Rather than fretting about downside risk, now is the time to ride the next wave of an equity bull market that has just entered its ninth year. And Europe is the place to be: an astonishing 91% of Danish investors attending last week’s forum consider themselves European equity bulls.With delegates unanimous in their belief that the second round of the French presidential elections will end in a victory for the markets’ preferred candidate, GDP growth in Europe accelerating and the US VIX index at a 10-year low, a market correction is simply unconceivable for most of them at the moment. 

 

Fund managers speaking at the forum agreed. “Europe definitely looks like a compelling trade,” said Kevin Barker, global equity specialist at UBS AM. “We’ve hit the bottom of the earnings cycle and growth accelerating, so you should see earnings upgrades there.”

The US equity market, on the other hand, “looks overextended”, said Barker. “If you look at the Shiller P/E, there’s definitely some risk there. Though it’s hard to predict what will happen, the real value trade is clearly in Europe.”

Mark Wade, head of credit research at Rogge Global Partners, sided firmly with the US equity bears. “I have a bit of a problem with US equities. We’ve seen multiples this high only in 1929 and 2006,” he said. “I don’t know whether we are two months or two years away from history repeating itself, but you’re seeing animal spirits going too far.”

Bullish absolute return managers

The risks in US equities notwithstanding, overall market sentiment is firmly on the bullish side. When even absolute return managers are bullish, that tells you quite a thing. Both the multi-asset/absoluter return managers attending the forum in Copenhagen consider a market correction as the biggest risks to their portfolios, as they are overweight risk assets.

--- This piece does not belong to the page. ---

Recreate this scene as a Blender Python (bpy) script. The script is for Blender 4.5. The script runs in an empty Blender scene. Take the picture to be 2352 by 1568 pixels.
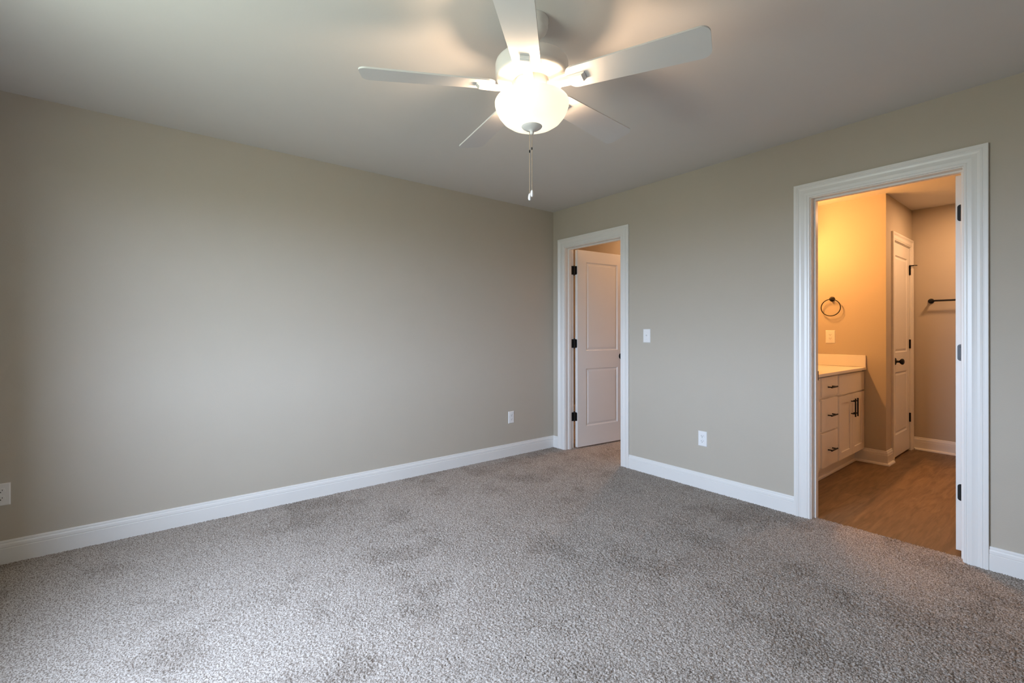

“We are long equities, long emerging markets and short bonds,” said Florian Ielpo, a member of the cross-asset team at Unigestion. “Economic conditions are good and that pushes volatility down. You get expensive valuations and in the meantime your positioning in markets is also rising. In the longer term, this means we would be very vulnerable to a negative demand shock. But I think this is still unlikely to happen over the next six months,” he said.

The GAM Star Absolute Return Fixed Income Fund is also vulnerable to a risk-off move, said GAM’s Mark Pearce. “We are long risk assets and are short risk-free assets: if we had a large geopolitical event we would suffer.”